___ Given entries

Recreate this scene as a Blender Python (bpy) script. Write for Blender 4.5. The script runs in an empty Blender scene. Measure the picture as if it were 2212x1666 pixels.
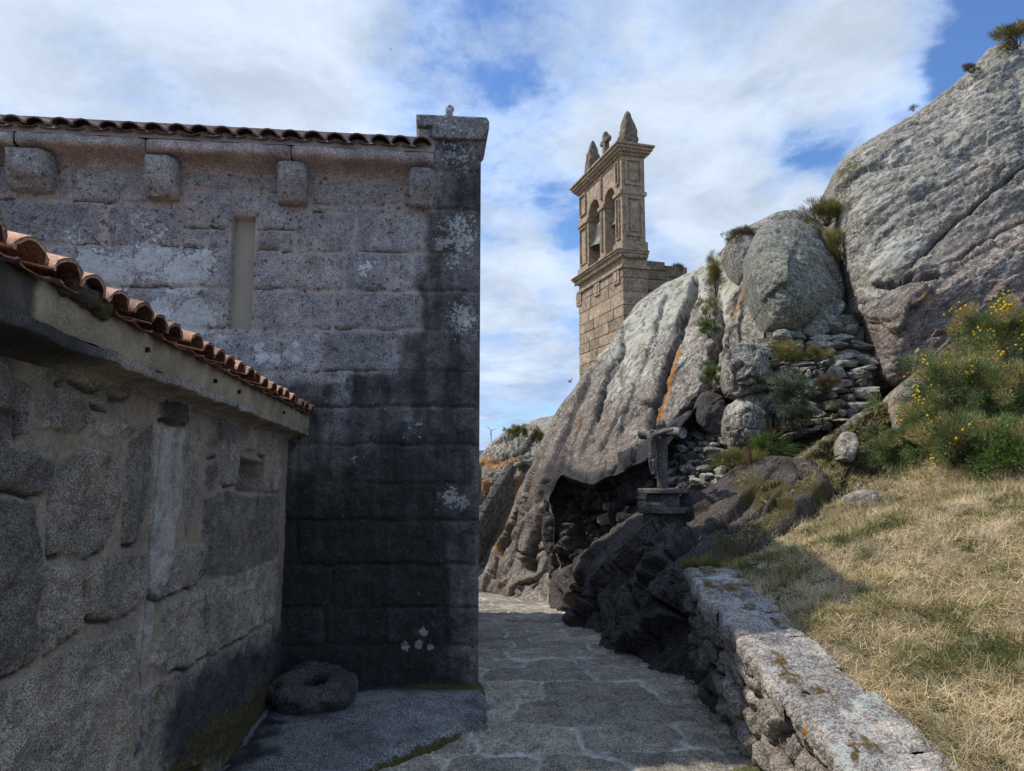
import bpy, bmesh, math, random
import numpy as np
from mathutils import Vector, Matrix

# ------------------------------------------------------------------ camera, world, sun, exposure
scene = bpy.context.scene
VW, VH, FPX, HORIZ = 2212.0, 1666.0, 1536.0, 1010.0
PITCH = math.atan((HORIZ - VH / 2) / FPX)
CAMZ = 1.6
cam_data = bpy.data.cameras.new('camera')
cam_data.sensor_width = 36.0
cam_data.lens = 36.0 * FPX / VW
cam_data.clip_start = 0.05
cam_data.clip_end = 20000.0
cam = bpy.data.objects.new('camera', cam_data)
scene.collection.objects.link(cam)
cam.location = (0, 0, CAMZ)
cam.rotation_euler = (math.pi / 2 + PITCH, 0, 0)
scene.camera = cam

SUN_EL = math.radians(53.5)
SUN_H = (-0.962, 0.272)                       # horizontal direction towards the sun
sun_data = bpy.data.lights.new('sun', 'SUN')
sun_data.energy = 3.2
sun_data.angle = math.radians(0.8)
sun_data.color = (1.0, 0.93, 0.82)
sun = bpy.data.objects.new('sun', sun_data)
scene.collection.objects.link(sun)
_s = Vector((SUN_H[0] * math.cos(SUN_EL), SUN_H[1] * math.cos(SUN_EL), math.sin(SUN_EL)))
sun.rotation_euler = (-_s).to_track_quat('-Z', 'Y').to_euler()
sun.location = (-20, 6, 30)

scene.view_settings.view_transform = 'Standard'
scene.view_settings.look = 'None'
scene.view_settings.exposure = 0.38
scene.view_settings.gamma = 1.0
try:
    scene.cycles.max_bounces = 6
    scene.cycles.diffuse_bounces = 3
    scene.cycles.use_denoising = True
except Exception:
    pass

class NT:
    """small helper for building node trees"""
    def __init__(self, tree):
        self.t = tree
    def n(self, kind, **kw):
        nd = self.t.nodes.new(kind)
        for k, v in kw.items():
            setattr(nd, k, v)
        return nd
    def put(self, sock, v):
        if v is None:
            return
        if hasattr(v, 'is_output'):
            self.t.links.new(v, sock)
        elif isinstance(v, (tuple, list)):
            if sock.type == 'RGBA' and len(v) == 3:
                v = (*v, 1.0)
            sock.default_value = v
        else:
            sock.default_value = v
    def math(self, op, a, b=None, c=None, clamp=False):
        m = self.n('ShaderNodeMath', operation=op, use_clamp=clamp)
        for i, v in enumerate((a, b, c)):
            if v is not None:
                self.put(m.inputs[i], v)
        return m.outputs[0]
    def vmath(self, op, a, b=None, scale=None):
        m = self.n('ShaderNodeVectorMath', operation=op)
        self.put(m.inputs[0], a)
        if b is not None:
            self.put(m.inputs[1], b)
        if scale is not None:
            self.put(m.inputs['Scale'], scale)
        return m.outputs['Value' if op in ('DOT_PRODUCT', 'LENGTH', 'DISTANCE') else 'Vector']
    def mix(self, f, a, b, blend='MIX'):
        m = self.n('ShaderNodeMix', data_type='RGBA', blend_type=blend)
        self.put(m.inputs[0], f); self.put(m.inputs[6], a); self.put(m.inputs[7], b)
        return m.outputs[2]
    def noise(self, vec, scale, detail=3, rough=0.55, distort=0.0):
        m = self.n('ShaderNodeTexNoise')
        if vec is not None:
            self.put(m.inputs['Vector'], vec)
        m.inputs['Scale'].default_value = scale
        m.inputs['Detail'].default_value = detail
        m.inputs['Roughness'].default_value = rough
        m.inputs['Distortion'].default_value = distort
        return m.outputs[0]
    def voro(self, vec, scale, feature='F1', out='Distance', rnd=1.0):
        m = self.n('ShaderNodeTexVoronoi', feature=feature)
        self.put(m.inputs['Vector'], vec)
        m.inputs['Scale'].default_value = scale
        m.inputs['Randomness'].default_value = rnd
        return m.outputs[out]
    def ramp(self, f, stops, interp='LINEAR'):
        r = self.n('ShaderNodeValToRGB')
        r.color_ramp.interpolation = interp
        e = r.color_ramp.elements
        while len(e) < len(stops):
            e.new(0.5)
        for el, (p, c) in zip(e, stops):
            el.position = p
            el.color = (c, c, c, 1) if isinstance(c, (int, float)) else (*c, 1)
        self.put(r.inputs[0], f)
        return r.outputs[0]
    def step(self, f, lo, hi, a=0.0, b=1.0):
        m = self.n('ShaderNodeMapRange', interpolation_type='SMOOTHSTEP')
        self.put(m.inputs[0], f)
        m.inputs[1].default_value = lo; m.inputs[2].default_value = hi
        m.inputs[3].default_value = a; m.inputs[4].default_value = b
        return m.outputs[0]
    def attr(self, name):
        return self.n('ShaderNodeAttribute', attribute_name=name).outputs['Fac']
    def mapping(self, vec, scale=(1, 1, 1), rot=(0, 0, 0), loc=(0, 0, 0)):
        m = self.n('ShaderNodeMapping')
        self.put(m.inputs[0], vec)
        m.inputs['Location'].default_value = loc
        m.inputs['Rotation'].default_value = rot
        m.inputs['Scale'].default_value = scale
        return m.outputs[0]

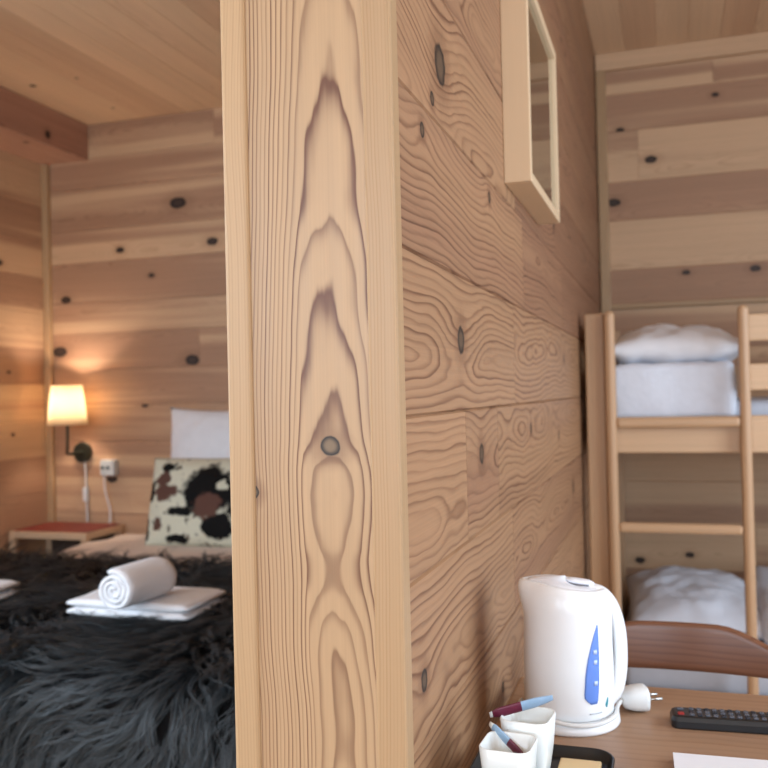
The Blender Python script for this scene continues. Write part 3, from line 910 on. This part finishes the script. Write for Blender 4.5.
# ---------------------------------------------------------------- chair behind the table
ch = empty('chair', (.0, 1.42, 0)); tag(ch, 'dark stained wooden chair with curved backrest tucked under the far table edge', 'chair')
def bent(mb, z0f, z1f, th, half, yc, bend, n=28, xc=0.):
    rings = []
    for i in range(n + 1):
        a = i / n * 2 - 1; x = xc + a * half; y = yc - bend * a * a
        z0, z1 = z0f(a), z1f(a); r = th / 2; ring = []
        ny = Vector((2 * bend * a / half, 1, 0)).normalized()
        hh = (z1 - z0) / 2; zc = (z0 + z1) / 2
        for k in range(20):
            t = 2 * pi * k / 20
            ct, st = cos(t), sin(t)
            px = abs(ct) ** .35 * (1 if ct > 0 else -1) * r; pz_ = abs(st) ** .35 * (1 if st > 0 else -1) * hh
            ring.append((x + ny.x * px, y + ny.y * px + (zc + pz_ - .735) * .12, zc + pz_))
        rings.append(ring)
    V, Fc = loft(rings)
    mb.add(V, Fc, [(p[0], p[2] - .74) for p in V], (.6, .5, .1), smooth=True)
mb = MB()
bent(mb, lambda a: .698 + .010 * a * a - .004, lambda a: .768 - .125 * max(0, abs(a) - .30) ** 1.5, .016, .215, 1.52, .065, xc=.0)
mb.build('backrest', M['chair'], ch, (0, 1.52, .7))
for sx in (-.155, .155):
    mb = MB(); tube(mb, spline([(sx, 1.505, .74), (sx, 1.50, .60), (sx, 1.485, .44), (sx, 1.52, .0)]), .014, 12); mb.build('rear_leg', M['chair'], ch, (sx, 1.5, 0))
    mb = MB(); tube(mb, [(sx, 1.13, .44), (sx, 1.12, .0)], .014, 12, rads=[.017, .013]); mb.build('front_leg', M['chair'], ch, (sx, 1.13, 0))
mb = MB(); rbox(mb, -.19, .19, 1.10, 1.49, .425, .445, r=.009, axis=1, seg=3); mb.build('seat', M['chair'], ch, (0, 1.3, .425))

# ---------------------------------------------------------------- kettle
kt = empty('electric_kettle', (-.143, 1.238, TT)); tag(kt, 'white plastic electric kettle with blue water gauge by the partition', 'kettle')
KH = radians(14)                       # direction of the handle
KC = Vector((-.1425, 1.238, TT))
def kp(lx, ly, lz):                    # kettle frame: +x towards the handle
    return KC + Vector((lx * cos(KH) - ly * sin(KH), lx * sin(KH) + ly * cos(KH), lz))
def body_r(z):
    z = z / .975
    P_ = [(.016, .0590), (.03, .0600), (.06, .0605), (.10, .0597), (.14, .0585), (.165, .058), (.178, .0570), (.188, .0535), (.197, .047)]
    for (a, ra), (b, rb) in zip(P_[:-1], P_[1:]):
        if z <= b: return ra + (rb - ra) * (max(z, a) - a) / (b - a)
    return P_[-1][1]
def body_pt(ang, z, off=0.):
    r = body_r(z) + off
    sp = max(0, (z - .135) / .05)
    d = (ang - pi + pi) % (2 * pi) - pi
    d = abs(((ang - pi) + pi) % (2 * pi) - pi)
    r += .013 * min(1.2, sp) ** 1.6 * exp(-(d / .33) ** 2)
    hx = abs(((ang) + pi) % (2 * pi) - pi)
    r += .004 * min(1, max(0, (z - .12) / .06)) * exp(-(hx / .5) ** 2)
    return kp(r * cos(ang), r * sin(ang), z - max(0, (z - .13) / .067) * (.007 * cos(ang) + .007))
mb = MB(); rings = []; seg = 72
zs = [.016, .018, .03, .05, .08, .11, .135, .15, .16, .17, .178, .183, .187, .1895, .191]
for z in zs: rings.append([body_pt(2 * pi * k / seg, z, -.0015 if z == .016 else 0) for k in range(seg)])
top = rings[-1]; ctr = kp(0, 0, .1965)
rings.append([p + (Vector((ctr.x, ctr.y, p.z)) - p) * .08 + Vector((0, 0, .0012)) for p in top])
rings.append([p + (Vector((ctr.x, ctr.y, p.z)) - p) * .16 - Vector((0, 0, .001)) for p in top])
V, Fc = loft(rings); mb.add(V, Fc, smooth=True)
mb.build('body', M['kettle'], kt, tuple(KC))
mb = MB(); rings = []
for q, dz in ((.165, -.0030), (.165, .0002), (.20, .0016), (.45, .0030), (.8, .0042), (.98, .0044)):
    rings.append([p + (Vector((ctr.x, ctr.y, p.z)) - p) * q + Vector((0, 0, dz)) for p in top])
V, Fc = loft(rings); mb.add(V, Fc, smooth=True); lid = mb.build('lid', M['kettle_lid'], kt, tuple(kp(0, 0, .196)))
mb = MB(); rings = []
for i in range(9):
    a = i / 8 * 2 - 1; w = .010 * sqrt(max(.02, 1 - a ** 4))
    rings.append([kp(.018 + .020 * a, w * cos(t), .1875 + .004 * sqrt(max(.02, 1 - a ** 4)) * sin(t) - .003 * a) for t in [2 * pi * k / 12 for k in range(12)]])
V, Fc = loft(rings); mb.add(V, Fc, smooth=True); mb.build('lid_tab', M['kettle_lid'], lid, tuple(kp(.02, 0, .2)))
# handle
mb = MB(); rings = []
hp = spline([(.028, 0, .173), (.046, 0, .170), (.0595, 0, .154), (.0675, 0, .128), (.070, 0, .10), (.0685, 0, .068), (.062, 0, .042), (.050, 0, .028)], 6)
for i, p in enumerate(hp):
    t = (hp[min(i + 1, len(hp) - 1)] - hp[max(i - 1, 0)]).normalized(); n = Vector((t.z, 0, -t.x))
    q = i / (len(hp) - 1); a = .0098 + .002 * abs(q * 2 - 1) ** 2; b = .0145 + .003 * abs(q * 2 - 1)
    rings.append([kp(*(p + n * (a * cos(s)) + Vector((0, 1, 0)) * (b * sin(s)))) for s in [2 * pi * k / 20 for k in range(20)]])
V, Fc = loft(rings); mb.add(V, Fc, smooth=True); mb.build('handle', M['kettle'], kt, tuple(kp(.08, 0, .1)))
# power base
mb = MB(); rings = []
for z, r in ((0, .0655), (.003, .0675), (.010, .0665), (.0135, .060), (.0160, .054)):
    rings.append([kp(r * cos(2 * pi * k / seg), r * sin(2 * pi * k / seg), z) for k in range(seg)])
V, Fc = loft(rings); mb.add(V, Fc, smooth=True); pb = mb.build('power_base', M['kettle'], kt, tuple(KC))
# water gauge: curved blade-shaped strip on the body
GA = atan2(-KC.y, -KC.x) - KH + radians(33)
def patch(name, cols, mat, parent, off=.0009):
    """cols: list of (z, angle_lo, angle_hi)"""
    o_, i_ = [], []
    n = 8; V, Fc = [], []
    for z, a0, a1 in cols:
        for k in range(n + 1):
            a = a0 + (a1 - a0) * k / n
            V.append(body_pt(a, z, off))
    m = len(cols)
    for z, a0, a1 in cols:
        for k in range(n + 1): V.append(body_pt(a0 + (a1 - a0) * k / n, z, -.001))
    N = m * (n + 1)
    for i in range(m - 1):
        for k in range(n):
            q = i * (n + 1) + k; Fc.append((q, q + 1, q + n + 2, q + n + 1)); Fc.append((N + q, N + q + n + 1, N + q + n + 2, N + q + 1))
        a = i * (n + 1); b = a + n + 1; Fc.append((a, b, N + b, N + a)); a += n; b += n; Fc.append((a, N + a, N + b, b))
    for a in (0, (m - 1) * (n + 1)):
        for k in range(n): Fc.append((a + k, N + a + k, N + a + k + 1, a + k + 1))
    mb = MB(); mb.add(V, Fc, smooth=True); return mb.build(name, mat, parent, tuple(body_pt(cols[0][1], cols[0][0])))
cols = []
for i in range(25):
    q = i / 24; z = .039 + .103 * q
    w = .165 * min(1, ((q + .03) / .12) ** .5) * (1 - (max(0, q - .30) / .70) ** 1.8) + .004
    hi = GA + .10 + .07 * q - .03 * (2 * q - 1) ** 2
    if i == 24: w = .012
    cols.append((z, hi - 2 * w, hi + (0 if q > .04 else -.02)))
patch('water_gauge', cols, M['blue'], kt)
for z in (.066, .093, .106):
    ga = GA + .02 + .25 * z
    mk = patch('gauge_mark', [(z - .0028, ga - .05, ga + .03), (z + .0028, ga - .05, ga + .03)], M['mark'], kt, off=.0016)
patch('logo_mark', [(.031, GA + .33, GA + .36), (.035, GA + .31, GA + .39), (.040, GA + .35, GA + .40), (.043, GA + .38, GA + .40)], M['teal'], kt, off=.0008)
patch('printed_text', [(.0255, GA - .13, GA + .20), (.0275, GA - .13, GA + .20)], M['greyprint'], kt, off=.0006)
# cord wrapped round the base and its plug
mb = MB()
pa = []
for i in range(22):
    a = radians(-185 + i * 7.9) - KH
    pa.append(kp(.0665 * cos(a), .0665 * sin(a), .0185 + .004 * sin(i * .3)))
pl = Vector((-.062, 1.292, TT + .0175))
pa += [Vector((-.079, 1.232, TT + .018)), Vector((-.080, 1.255, TT + .016)), pl + Vector((-.014, -.012, 0))]
tube(mb, spline(pa, 3), .0030, 8)
mb.build('cord', M['cord'], kt, tuple(KC))
pr = Matrix.Rotation(radians(22), 3, 'Z')
mb = MB(); rings = []
for x, w, h in ((-.026, .0055, .0055), (-.016, .007, .007), (-.012, .0150, .0130), (.002, .0195, .0165), (.014, .0205, .0172), (.019, .0195, .0165), (.0196, .015, .013)):
    rings.append([pl + pr @ Vector((x, w * abs(cos(s)) ** .7 * (1 if cos(s) > 0 else -1), h * abs(sin(s)) ** .7 * (1 if sin(s) > 0 else -1))) for s in [2 * pi * k / 20 for k in range(20)]])
V, Fc = loft(rings); mb.add(V, Fc, smooth=True); plug = mb.build('plug', M['cord'], kt, tuple(pl))
for dy in (-.0095, .0095):
    mb = MB(); tube(mb, [pl + pr @ Vector((.018, dy, 0)), pl + pr @ Vector((.039, dy, 0))], .0022, 8); mb.build('pin', M['steel'], plug, tuple(pl))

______

→ Problem requirements
Skip every picture and return the lines above from the top through the one that contains "from mathutils import Vector, Matrix".

→ Solution
Recreate this scene as a Blender Python (bpy) script. Write for Blender 4.5. The script runs in an empty Blender scene. Measure the picture as if it were 2212x1666 pixels.
import bpy, bmesh, math, random
import numpy as np
from mathutils import Vector, Matrix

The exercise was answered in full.